Users ask the following… Or in my case google “Why the fuck does siri” :

  • Replace correct words with incorrect ones

  • Changing words after typing is finished

  • Randomly capitalize words

  • Not capitalize names

  • Misspell English names (spells Indian names perfectly hint hint)

  • Change George to Jorge

  • Spell the name of the person your texting. Seriously, Greg with 2 G’s?

  • Rewrite sentences just before you hit the send button

  • Write BBB when I hold the space bar to move the text curser/insertion point

Supposedly Siri Is in the Middle of an AI Transition

Apple said it’s in the process of rebuilding Siri around more advanced AI models. Raise your hand if you think this will go well… The current excuse it that this transition involves combining traditional speech recognition with newer language models designed to understand context better.

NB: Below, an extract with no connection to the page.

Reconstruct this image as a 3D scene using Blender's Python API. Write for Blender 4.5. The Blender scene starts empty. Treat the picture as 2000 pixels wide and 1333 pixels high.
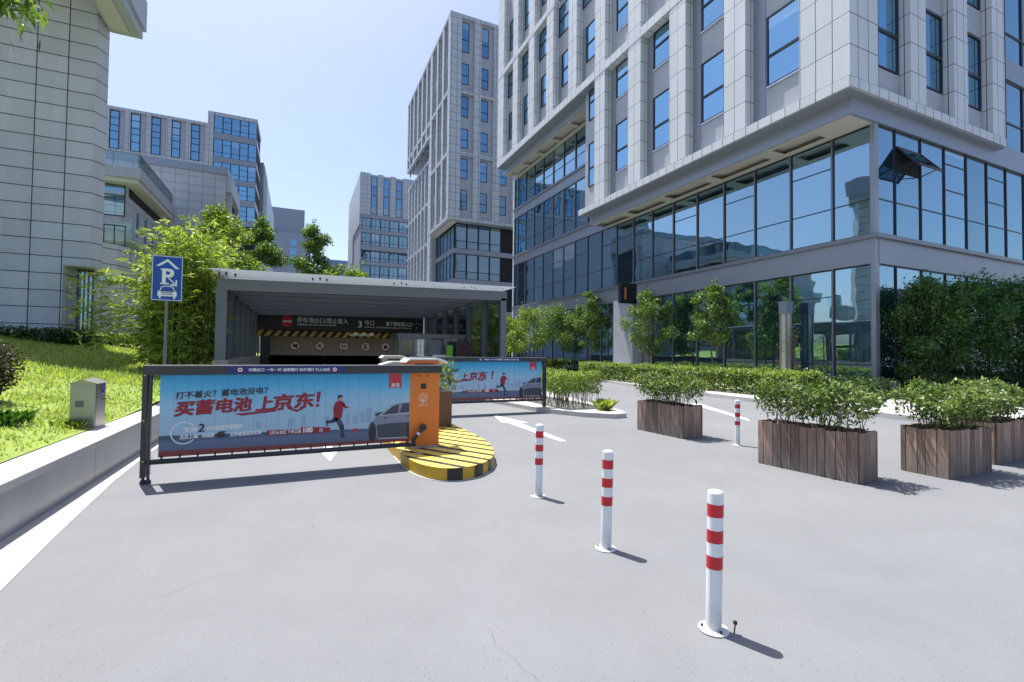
import bpy, math, random
import numpy as np
from mathutils import Vector, Matrix
C = bpy.context.scene.collection
R = math.radians
random.seed(7)
RNG = np.random.default_rng(7)

# ------------------------------------------------------------------ camera
cam_d = bpy.data.cameras.new('camera')
cam = bpy.data.objects.new('camera', cam_d)
C.objects.link(cam)
cam_d.sensor_width = 36.0
cam_d.lens = 36.0 * 922.7 / 2000.0
cam_d.clip_start = 0.05
cam_d.clip_end = 3000
_yaw, _pit, _rol = R(24.293), R(1.458), R(0.6486)
_F = Vector((math.sin(_yaw) * math.cos(_pit), math.cos(_yaw) * math.cos(_pit), math.sin(_pit)))
_R0 = Vector((math.cos(_yaw), -math.sin(_yaw), 0))
_U0 = _R0.cross(_F)
_Rt = math.cos(_rol) * _R0 + math.sin(_rol) * _U0
_Up = -math.sin(_rol) * _R0 + math.cos(_rol) * _U0
_m = Matrix((_Rt, _Up, -_F)).transposed().to_4x4()
_m.translation = Vector((0, 0, 1.5))
cam.matrix_world = _m
bpy.context.scene.camera = cam

# ------------------------------------------------------------------ sky, sun, exposure
SUN_AZ, SUN_EL = R(-20.0), R(68.5)          # azimuth from +Y towards +X
w = bpy.data.worlds.new('World')
bpy.context.scene.world = w
w.use_nodes = True
nt = w.node_tree
nt.nodes.clear()
sky = nt.nodes.new('ShaderNodeTexSky')
sky.sky_type = 'NISHITA'
sky.sun_disc = False
sky.sun_elevation = SUN_EL
sky.sun_rotation = SUN_AZ
sky.air_density = 1.0
sky.dust_density = 2.0
sky.ozone_density = 1.6
bg = nt.nodes.new('ShaderNodeBackground')
bg.inputs['Strength'].default_value = 0.118
wo = nt.nodes.new('ShaderNodeOutputWorld')
tint = nt.nodes.new('ShaderNodeMix'); tint.data_type = 'RGBA'; tint.blend_type = 'MULTIPLY'
tint.inputs[0].default_value = 1.0
tint.inputs[7].default_value = (0.965, 0.94, 0.98, 1)
nt.links.new(sky.outputs[0], tint.inputs[6])
nt.links.new(tint.outputs[2], bg.inputs[0])
nt.links.new(bg.outputs[0], wo.inputs[0])
sl = bpy.data.lights.new('sun', 'SUN')
sl.energy = 4.6
sl.angle = R(0.5)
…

During this transition period, some features and improvements are still being refined. As a result, accuracy can sometimes fluctuate depending on the type of speech input or the complexity of the sentence. I hope that they either buy a good AI, keep renting or that after 3 years they will work something out, but Tim Cook would need to hand the reigns to a visionary software person (not hardware).

Why Siri Inserts Periods in Strange Places

Another common complaint is random punctuation, especially periods appearing where they don’t belong.

Siri automatically inserts punctuation by analyzing how you speak. The system looks for signals such as:

  • pauses in speech

  • changes in pitch

  • breathing patterns

  • sentence rhythm

If Siri detects a pause that seems long enough, it may assume the sentence has ended and insert a period. But conversational speech often includes pauses that don’t actually mark the end of a sentence, which can lead to awkward results.

For example, if you dictate:

“I was thinking maybe we could go tomorrow if it’s not raining.”

A slight pause might cause Siri to write:

“I was thinking maybe we could go tomorrow. If it’s not raining.”

Even though you intended one sentence, the system splits it into two.

Tips to Reduce Dictation Errors

A few simple habits can sometimes improve results when using Siri dictation:

  • Speak continuously instead of pausing mid-sentence

  • Use connecting words like “and” or “so” to avoid long pauses

  • Say punctuation out loud (for example, “comma” or “period”) when needed

  • Reset the keyboard dictionary if autocorrect becomes unreliable

While these steps don’t eliminate every issue, they can reduce some of the more frustrating errors.


Other Grammatical Problems Users Sometimes Notice

In addition to misplaced periods, Siri dictation may also produce some more “Why the fuck does siri” moments like:

  • Random capitalization in the middle of sentences

  • Missing commas where pauses clearly exist

  • Incorrect homophones (for example: “their,” “there,” and “they’re”)

  • Sentence fragments created by incorrect punctuation

  • Repeated words such as “the the” or “and and”

  • Incorrect verb tense when the system guesses context incorrectly

  • Dropped small words like “a,” “to,” or “the”

  • Unexpected word substitutions after dictation finishes processing

These issues usually stem from the system trying to predict meaning rather than simply transcribe speech, which can sometimes lead to results that look grammatically strange.